À época, os fundamentos lançados pela relatora foram no sentido de que não haveria serviço público divisível ou exercício do poder de polícia pela simples instalação de postes. Argumentou ainda que a administração só pode cobrar preço público quando explora atividade comercial ou industrial.

Por outro lado, no julgamento de recurso da empresa de TV a Cabo Net RIO, no Resp 599.046, o ministro Humberto Martins entendeu que os municípios podem ordenar seu espaço urbano e cobrar pelo seu uso, sem que isso interfira na competência da União prevista no artigo 21, XI e XII, a e b, e 22, IV, da Constituição, e sem contrariar a Lei Federal 9.472/97. Citou como precedente o RMS 22.885/DF.

Já no STF o debate foi mais aprofundado . O caso paradigma foi o RE 581.947/RO, de relatoria do ministro Eros Grau e julgado em maio de 2010, no qual se apreciou taxa instituída pelo município de Ji-Paraná pelo exercício do poder de polícia, quando à fiscalização da ordenação da rede elétrica.

Eros Grau, hoje aposentado, fez uma análise densa sobre o dever-poder que as concessionárias de serviço público de energia têm em relação aos usuários, ressaltando inclusive o direito que têm de fazer desapropriações em nome do estado.
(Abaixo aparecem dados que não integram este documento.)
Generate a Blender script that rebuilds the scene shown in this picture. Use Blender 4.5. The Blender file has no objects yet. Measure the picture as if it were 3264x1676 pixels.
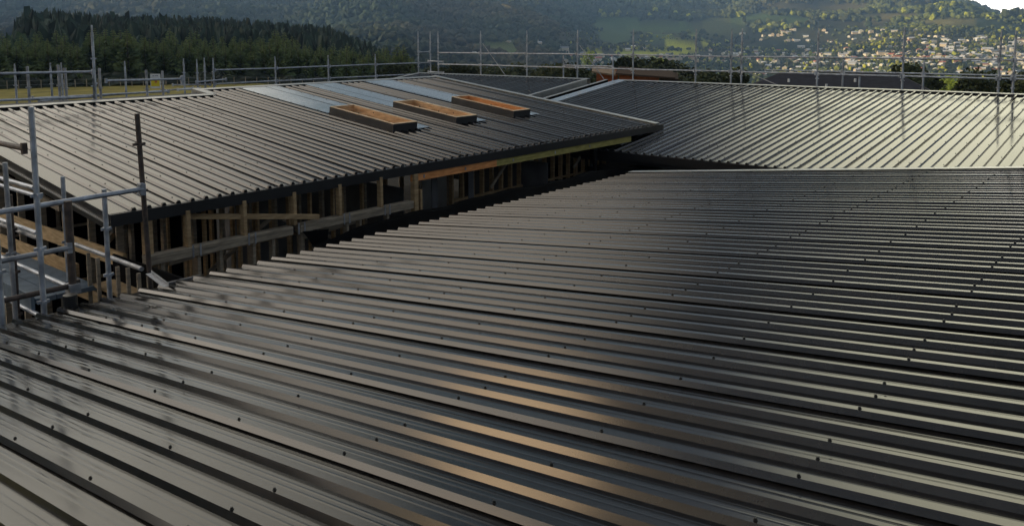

Teceu ainda considerações sobre os bens públicos e o seu uso, entendendo que a passagem das redes de infraestrutura, embora se desvirtuando do uso normal dos bens de uso comum, não gera direito à cobrança, porque são como se fossem servidões administrativas que têm de ser necessariamente suportadas pelos municípios, em razão de ser também de caráter público o serviço prestado.

No entanto, em todas as vezes que se referiu ao custo suportado pelos municípios, o relator ressalvou a possibilidade de uma indenização, desde que previamente prevista em lei: "O fato é que, ainda que os bens do domínio público e do patrimônio administrativo não tolerem o gravame das servidões, sujeitam-se, na situação a que respeitam os autos, aos efeitos da restrição decorrente da instalação, no solo, de equipamentos necessários à prestação de serviço público. Por certo que não conduzindo, a imposição dessa restrição, à extinção de direitos, não acarreta o dever de indenizar, salvo disposição legal expressa em contrário, no caso contudo inexistente."
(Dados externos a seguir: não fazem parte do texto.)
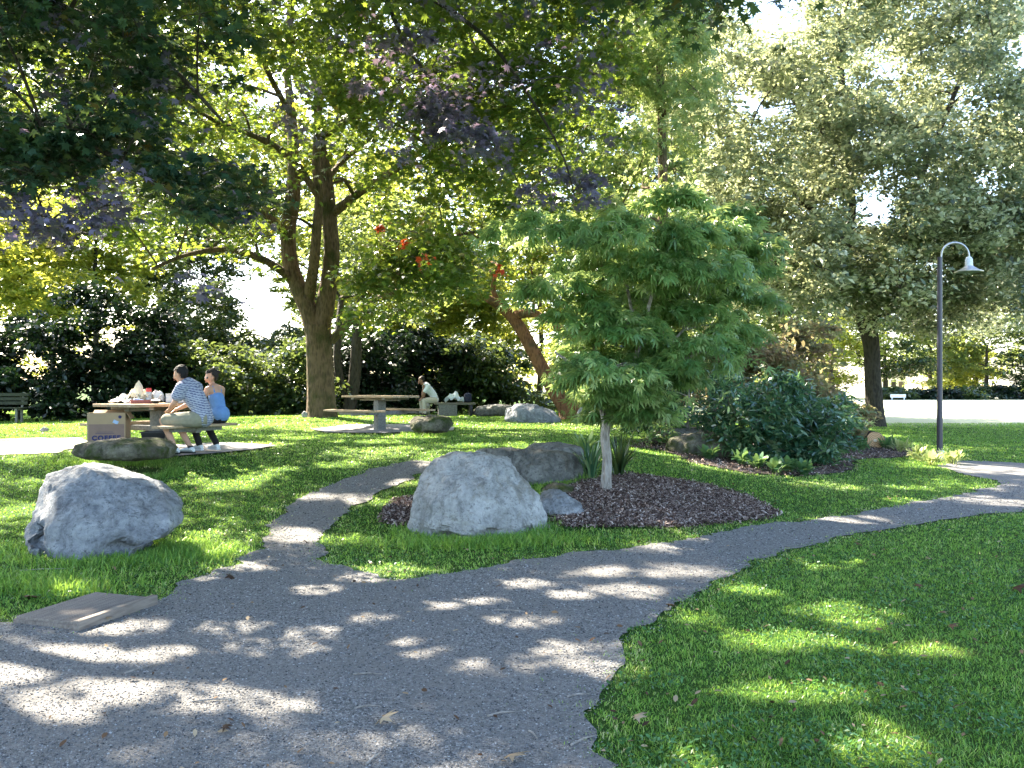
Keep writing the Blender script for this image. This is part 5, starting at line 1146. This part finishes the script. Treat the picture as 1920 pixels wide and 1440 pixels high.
for a in [(270,1258,.22,.9,'forked pale twig on sunlit gravel at left',3),(940,1345,.14,.4,'pale twig on the gravel left of the lawn corner',0),(1085,1310,.12,.3,'pale twig near the lawn edge at bottom centre',0),(700,1430,.12,1.2,'short twig at the bottom of the gravel',0),
  (690,1332,.12,.2,'thin twig on the shaded gravel at centre',0),(690,1270,.16,0,'straight twig on the gravel above centre bottom',0),(955,1150,.22,-.2,'curled twig on the middle of the gravel',1),(1095,1395,.16,.7,'twig pointing at the lower lawn corner',0),(60,1030,.3,-1.0,'long bare twig in the grass below the left boulder',1),(80,1072,.35,.2,'second bare twig lower below the left boulder',0),
  (1000,1385,.10,-1.2,'short upright looking twig on the gravel near the lawn corner',0),(400,1320,.2,.15,'dark thin twig in the large sun patch at lower left',0)]: twig(*a)

# ------------------------------------------------------------------ ground cover (stuff)
def uvof(x, y, z): return 960+F*x/y, 720-F*(z-CAMZ)/y
def clear_mask(x, y, rocks=.72):
    m = ~inpoly(x, y, PATH) & ~inpoly(x, y, MULCH) & ~inpoly(x, y, MULCH2) & ~inpoly(x, y, MULCH3) & ~inpoly(x, y, PAD1) & ~inpoly(x, y, PAD2)
    m &= ~inpoly(x, y, SUN_BAND) & ~((x > 5) & (y > 35))
    for cx, cy, a, b_ in ROCKS: m &= ((x-cx)/(a*rocks))**2+((y-cy)/(b_*rocks+.01))**2 > 1
    return m
NB = 760000; rr = np.random.default_rng(77)
y = np.exp(rr.uniform(math.log(3.1), math.log(46), NB)); x = rr.uniform(-1, 1, NB)*(.64*y+2.0)
# thicker fringe where blades spill over the gravel edge
jx = .09*np.sin(x*9+3*np.sin(y*7))*np.sin(y*11+2*np.sin(x*5)); jy = .10*np.sin(x*8+1+3*np.sin(y*6))*np.sin(y*12+2*np.sin(x*7))
far_ = 1+2.6*(rr.random(NB) < .10)
m = clear_mask(x+jx+rr.normal(0, .055, NB)*far_, y+jy+rr.normal(0, .06, NB)*far_); x, y = x[m], y[m]
edge = ~clear_mask(x+.16, y, .72) | ~clear_mask(x-.16, y, .72) | ~clear_mask(x, y+.2, .72) | ~clear_mask(x, y-.2, .72)
tuft = np.sin(x*13+2.3*np.sin(y*9.7))*np.sin(y*15+2.1*np.sin(x*11.3))
pn = np.array([noise.noise(Vector((a*.9, b_*.9, 1))) for a, b_ in zip(x[::8], y[::8])]); pn = np.repeat(pn, 8)[:len(x)]
pn = np.pad(pn, (0, len(x)-len(pn)))
z = H(x, y)
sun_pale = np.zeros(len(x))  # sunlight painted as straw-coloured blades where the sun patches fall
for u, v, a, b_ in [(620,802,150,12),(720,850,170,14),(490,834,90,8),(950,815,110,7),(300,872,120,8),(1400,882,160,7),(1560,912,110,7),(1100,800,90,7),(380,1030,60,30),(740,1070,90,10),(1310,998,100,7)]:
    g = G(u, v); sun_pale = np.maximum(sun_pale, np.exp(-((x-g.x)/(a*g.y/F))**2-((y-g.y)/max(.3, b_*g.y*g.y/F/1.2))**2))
def blades(x, y, z, ht, wd, rr, name='grass', label='short green lawn grass with clumps', bias=None):
    n = len(x); an = rr.uniform(0, 2*math.pi, n); ti = rr.uniform(.1, .95, n); L_ = ht*rr.uniform(.55, 1.3, n); w_ = wd*rr.uniform(.7, 1.3, n)
    o = np.stack([np.cos(an)*np.sin(ti), np.sin(an)*np.sin(ti), np.cos(ti)], 1); fa = rr.uniform(0, math.pi, n); sd = np.stack([np.cos(fa), np.sin(fa), np.zeros(n)], 1)
    b_ = np.stack([x, y, z-.004], 1); mid = b_+o*L_[:, None]*.55; tip = mid+(o*np.array([1.3, 1.3, .55]))*L_[:, None]*.5
    V = np.stack([b_-sd*w_[:, None]*.5, b_+sd*w_[:, None]*.5, mid+sd*w_[:, None]*.42, tip, mid-sd*w_[:, None]*.42], 1)
    rv = rr.random(n)*.8 if bias is None else np.clip(rr.random(n)*.75+bias, 0, 1)
    return np_mesh(name, V, 5, [(0, 1, 2, 4), (4, 2, 3)], rv)
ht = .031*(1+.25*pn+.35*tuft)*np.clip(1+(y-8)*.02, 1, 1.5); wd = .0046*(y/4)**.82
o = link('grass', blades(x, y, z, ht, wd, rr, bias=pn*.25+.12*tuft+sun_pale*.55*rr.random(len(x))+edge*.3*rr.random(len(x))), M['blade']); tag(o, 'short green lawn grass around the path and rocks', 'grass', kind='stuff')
# longer tufts around rocks, trunk feet and kerbs
xs, ys = [], []
for cx, cy, a, b_ in ROCKS[:8]:
    n = int(2600*a); t_ = rr.uniform(0, 2*math.pi, n); k_ = rr.uniform(.82, 1.22, n); xs.append(cx+np.cos(t_)*a*k_); ys.append(cy-.12+np.sin(t_)*(b_+.05)*k_)
for (u, v, a, b_, n) in [(300,1040,.7,.5,5200),(900,1020,1.0,.3,4200),(60,1100,.7,.35,3000),(230,868,1.2,.3,2600)]:
    g = G(u, v); xs.append(rr.normal(g.x, a*.5, n)); ys.append(rr.normal(g.y, b_*.5, n))
xs = np.concatenate(xs); ys = np.concatenate(ys); m = clear_mask(xs, ys, .8); xs, ys = xs[m], ys[m]
o = link('long_grass', blades(xs, ys, H(xs, ys), np.full(len(xs), .105), np.full(len(xs), .007), rr, 'long_grass'), M['blade']); tag(o, 'longer uncut grass tufts at the feet of the rocks', 'grass', kind='stuff')
# clover and broad weeds in the lawn
n = 42000; y = np.exp(rr.uniform(math.log(3.1), math.log(14), n)); x = rr.uniform(-.68, .68, n)*y
cl = np.array([noise.noise(Vector((a*1.3, b_*1.3, 9))) for a, b_ in zip(x, y)]); m = (cl > -.05) & clear_mask(x, y); x, y = x[m], y[m]
pos = np.stack([x, y, H(x, y)+.028+rr.random(len(x))*.012], 1)
V = rot_leaves(pos, rr.normal(0, 1, (len(x), 3)), .016+.018*rr.random(len(x)), 1.2, .2, 'oval', rr)
o = link('clover', np_mesh('clover', V, 6, TPL['oval'][1], rr.random(len(x))), M['clover']); tag(o, 'clover and small weeds among the lawn grass', 'weeds', kind='stuff')
# gravel stones
n = 210000; y = np.exp(rr.uniform(math.log(2.7), math.log(14), n)); x = rr.uniform(-1, 1, n)*(.64*y+1.6); m = inpoly(x+rr.normal(0, .06, n)*(rr.random(n) < .5), y+rr.normal(0, .08, n), PATH); x, y = x[m], y[m]; n = len(x)
oct_v = np.array([(1,0,0),(0,1,0),(-1,0,0),(0,-1,0),(0,0,.7),(0,0,-.7)]); oct_f = [(0,1,4),(1,2,4),(2,3,4),(3,0,4),(1,0,5),(2,1,5),(3,2,5),(0,3,5)]
an = rr.uniform(0, 6.28, n); s_ = (.0028+.0048*rr.random(n)**2)*np.clip((y/5)**.6, .8, 2)
ca, sa = np.cos(an), np.sin(an); B = oct_v[None]*np.stack([rr.uniform(.7, 1.4, n), rr.uniform(.7, 1.2, n), rr.uniform(.6, 1, n)], 1)[:, None, :]*s_[:, None, None]
B = B+rr.normal(0, .16, B.shape)*s_[:, None, None]
V = np.stack([B[:, :, 0]*ca[:, None]-B[:, :, 1]*sa[:, None]+x[:, None], B[:, :, 0]*sa[:, None]+B[:, :, 1]*ca[:, None]+y[:, None], B[:, :, 2]+(H(x, y)+.0135)[:, None]], 2)
o = link('gravel_stones', np_mesh('gravel_stones', V, 6, oct_f, rr.random(n)), M['pebble']); tag(o, 'loose grey gravel stones covering the path', 'gravel', kind='stuff')
# bark chips
xs, ys = [], []
for poly, n in ((MULCH, 22000), (MULCH2, 2500), (MULCH3, 14000)):
    a = np.array(poly); x = rr.uniform(a[:, 0].min(), a[:, 0].max(), n*3); y = rr.uniform(a[:, 1].min(), a[:, 1].max(), n*3); m = inpoly(x+rr.normal(0, .06, len(x)), y+rr.normal(0, .10, len(x)), poly); xs.append(x[m]); ys.append(y[m])
x = np.concatenate(xs); y = np.concatenate(ys); pos = np.stack([x, y, H(x, y)+.02+.025*rr.random(len(x))], 1)
V = rot_leaves(pos, rr.normal(0, 1, (len(x), 3)), .03+.045*rr.random(len(x)), .6, 0, 'long', rr)
o = link('bark_chips', np_mesh('bark_chips', V, 6, TPL['long'][1], rr.random(len(x))**1.4), M['chip']); tag(o, 'brown bark chips mulching the planting beds', 'mulch', kind='stuff')
# scattered small dead leaves
n = 1300; y = np.exp(rr.uniform(math.log(3.4), math.log(26), n)); x = rr.uniform(-.62, .62, n)*y; keepm = (rr.random(n) < .45) | ~inpoly(x, y, PATH); x, y = x[keepm], y[keepm]
pos = np.stack([x, y, H(x, y)+.03], 1); V = rot_leaves(pos, rr.normal(0, 1, (len(x), 3)), .02+.035*rr.random(len(x)), 2.0, 0, 'oval', rr)
o = link('leaf_litter', np_mesh('leaf_litter', V, 6, TPL['oval'][1], rr.random(len(x))), M['litter']); tag(o, 'small dead leaves and bits scattered over lawn and path', 'leaf litter', kind='stuff')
Ao proferir seu voto, o ministro Ricardo Lewandowisk pontuou: "Fiquei impressionado, senhor presidente, com a argumentação do município recorrente no sentido de que, no exercício do poder de polícia, ele, município, realiza atividade de fiscalização examinando os recuos de testadas e sacadas de edificações, a colocação de placas e faixas de propaganda, o plantio e podas de árvores, o tráfego de veículos com gabarito elevado e a adequação de quaisquer eventos nos espaços comuns ante a influência dos acidentes geográficos existentes nos locais, dentre estes os equipamentos da rede de força elétrica (....). Então eu não afasto a possibilidade de o município editar uma lei específica para cobrar taxa se prestar esses serviço de forma efetiva ou potencial."
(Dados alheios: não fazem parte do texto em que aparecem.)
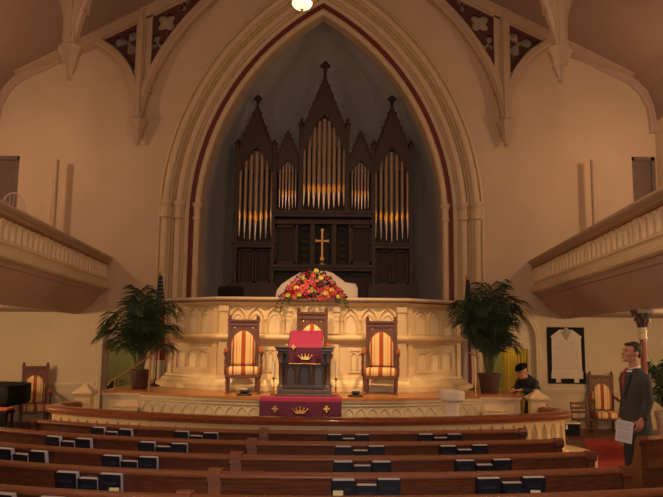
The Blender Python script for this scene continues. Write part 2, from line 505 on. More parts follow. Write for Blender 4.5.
def truss_half(name, y, sgn, label, depth=.30):
    t = thing(name, (AX+sgn*TU, y, TZ), label, 'roof truss', 0, 'plaster roof trusses with pierced spandrels')
    def P(pts): return [(AX+sgn*u, z) for u, z in pts]
    def bld(b, nm, m, sm=35): return b.build(nm, m, t, True, sm)
    b = MB()
    b.lathe([(.02, 0), (.05, .03), (.035, .07), (.07, .12), (.10, .22), (.13, .26), (.12, .32), (.19, .50), (.21, .52), (.21, .58), (.17, .62)], (AX+sgn*TU, y, TZ), 8, rot=PI/8)
    bld(b, 'corbel', M['rib'], 25)
    b = MB()
    b.box(AX+sgn*(TU-.07)-.17, AX+sgn*(TU-.07)+.17, y-depth*.30, y+depth*.42, 7.3, roof(TU)-.1)
    b.box(AX+sgn*TU-.10, AX+sgn*TU+.10, y-depth*.42, y+depth*.42, 6.68, roof(TU)+.03)
    b.box(AX+sgn*TU-.05, AX+sgn*TU+.05, y-depth*.55, y+depth*.5, 6.68, roof(TU)+.03)
    bld(b, 'post', M['rib'])
    def brace(nm, curve, w, side):
        b = MB(); rings = []
        for i, (u, z) in enumerate(curve):
            a = curve[max(0, i-1)]; c_ = curve[min(len(curve)-1, i+1)]
            tv = Vector((c_[0]-a[0], c_[1]-a[1])).normalized()
            nx, nz = -tv.y*side, tv.x*side
            h = depth*.46
            prof = [(0, -h*.5), (0, h*.5), (w*.3, h*.8), (w*.3, h), (w, h), (w, -h), (w*.3, -h), (w*.3, -h*.8)]
            rings.append([(AX+sgn*(u+nx*d), y+dy, z+nz*d) for d, dy in prof])
        b.loft(rings)
        bld(b, nm, M['rib'], 40)
    brace('curved_brace', INB, .17, -1)
    brace('curved_brace', OUB, .15, 1)
    # principal rafter under the roof slope
    b = MB()
    pts = [(6.95, roof(6.95)+.03), (.0, roof(0)+.02), (.0, roof(0)-.3), (5.55, roof(5.55)-.24), (6.95, roof(6.95)-.0)]
    b.poly_xz(P(pts), y-depth*.5, y+depth*.5)
    b.poly_xz(P([(5.5, roof(5.5)-.22), (.0, roof(0)-.3), (.0, roof(0)-.36), (5.4, roof(5.4)-.27)]), y-depth*.3, y+depth*.3)
    bld(b, 'rafter', M['rib'])
    # pierced spandrel plates on both sides of the post
    pl = depth*.16
    def U(x, y_): 
        X_, Z_ = at(x, y_, W-.17)
        return (abs(X_-AX), Z_)
    K = .0228
    def hole(x, y_, r, lobes, a0, d=.62, lr=.42):
        u, z = U(x, y_); return foil(u, z, r*K, lobes, a0, 7, d, lr)
    # outer triangle with one trefoil, inner triangle with trefoil, quatrefoil and trefoil
    b = MB(); b.plate(P([U(103, 36.5), U(140, 20), U(138.5, 76), U(131, 66), U(119, 49)]), [P(hole(128.5, 43, 14, 3, PI/2+.6, .58, .42))], y-pl, y+pl)
    bld(b, 'spandrel_plate', M['tracery'], 0)
    b = MB(); b.plate(P([U(149, 78), U(149.5, 14), U(204, -11), U(208, -9), U(186, 20), U(166, 48)]),
                      [P(hole(157.5, 44, 9.5, 3, PI/2-.1, .6, .40)), P(hole(166.5, 23, 10.5, 4, PI/4, .58, .42)), P(hole(184, 5, 7, 3, PI-.5))], y-pl, y+pl)
    bld(b, 'spandrel_plate', M['tracery'], 0)
    return t
truss_half('roof_truss', W-.17, -1, 'roof truss against the front wall left of the chancel arch')
truss_half('roof_truss', W-.17, 1, 'roof truss against the front wall right of the chancel arch')
truss_half('roof_truss', 11.2, -1, 'free-hanging roof truss pendant in the upper left, out in the nave')
truss_half('roof_truss', 11.2, 1, 'free-hanging roof truss pendant in the upper right, out in the nave')

# ================================================================== galleries
def gallery(sgn, x0, splay, xw, label):
    t = thing('balcony', (x0, W-.01, 2.33), label, 'balcony', 0, 'side galleries')
    Y1 = YB+.05
    def X(u, y): return x0+sgn*u-sgn*abs(splay)*(W-y)
    def prism(prof, y0=W-.005, y1=Y1):
        b = MB()
        b.loft([[(X(u, y) if u < 9 else xw, y, z) for u, z in prof] for y in (y0, y1)])
        return b
    def bld(b, nm, m, sm=30): return b.build(nm, m, t, True, sm)
    bld(prism([(0, 2.96), (0, 3.44), (.16, 3.44), (.16, 2.96)]), 'fascia', M['trim'])
    bld(prism([(-.02, 3.43), (-.05, 3.455), (-.05, 3.475), (-.10, 3.50), (-.12, 3.53), (-.12, 3.555), (-.10, 3.575), (.20, 3.575), (.22, 3.55), (.20, 3.43)]), 'hand_rail', M['rib'])
    bld(prism([(-.035, 3.405), (-.035, 3.43), (.02, 3.43), (.02, 3.405)]), 'beading', M['redbrown'])
    bld(prism([(-.02, 3.02), (-.05, 2.99), (-.05, 2.955), (-.085, 2.93), (-.085, 2.875), (-.05, 2.85), (.05, 2.845), (.12, 2.96), (.05, 3.02)]), 'cornice', M['trim'])
    bld(prism([(.02, 2.845), (.06, 2.78), (.10, 2.77), (.30, 2.52), (.52, 2.37), (.56, 2.31), (.66, 2.31), (.68, 2.35), (10, 2.35), (10, 2.45), (.6, 2.46), (.14, 2.95), (.02, 2.95)]), 'soffit', M['taupe'], 30)
    bld(prism([(.14, 2.955), (10, 2.955), (10, 3.0), (.14, 3.0)]), 'deck', M['redbrown'])
    # blind arcade: little pointed arches with a pilaster every eighth
    b = MB(); p = .245; y = W-.18; k = 0
    while y > 4.0:
        if k % 9 == 8:
            b.loft([[(X(u, yy), yy, z) for u, yy in ((-.025, y+.05), (-.025, y-.05), (.01, y-.05), (.01, y+.05))] for z in (3.08, 3.40)])
            y -= .16
        else:
            for wi, h, hs, r, zb in ((.205, .27, .15, .019, 3.115), (.13, .20, .11, .013, 3.12)):
                b.tube([(X(-.004, y+yy), y+yy, zb+z) for yy, z in gothic(wi, h, hs, 4)], r, 5)
            y -= p
        k += 1
    b.loft([[(X(u, yy), yy, z) for u, z in ((-.02, 3.075), (-.02, 3.105), (.01, 3.105), (.01, 3.075))] for yy in (W-.02, 4.0)])
    bld(b, 'arcade', M['screen2'], 50)  # lighter cream puts the lit look of the arches into their colour
    return t
gallery(-1, -5.24, -.107, XL, 'left side balcony with a row of blind arches under its hand rail')
gallery(1, 4.13, -.064, XR, 'right side balcony with a row of blind arches under its hand rail')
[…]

O ministro Ayres Britto também discordou do relator, embora o tenha acompanhado: "Senhor presidente, só lembraria — peço que figure da ata 3 que não estou de todo convencido quanto aos fundamentos do belo voto do eminente relator. Vou acompanhar Sua Excelência mas, por um dever de busca da verdade científica perante mim mesmo, seguirei meditando sobre o tema. E penso que temos um encontro marcado, como diria o ministro Gilmar Mendes, com essa matéria."

Ao que ponderou o ministro Gilmar: "Senhor presidente, também estava comentando com o ministro Ricardo Lewandowski que o caso longe me parece estar de um tratamento pacífico, porque os municípios acabam...talvez a lei não tenha conseguido apreender o objeto do serviço prestado, mas certamente há e pode haver o exercício de poder de polícia."

"Noutras palavras, não vamos apagar as luzes para o município", sentenciou o presidente Cezar Peluso.

No entendimento da Procuradoria-Geral do Município de Fortaleza, embora o recurso não tenha sido provido e trouxesse uma cobrança com fundamento diferente da lei fortalezense, a discussão segue em aberto: "Os ministros do STF claramente não fecharam questão. Acompanharam o relator com muitas ressalvas e ponderações, deixando o assunto para uma discussão mais aprofundada, inclusive quanto ao poder de polícia", ressalta Henrique Araújo.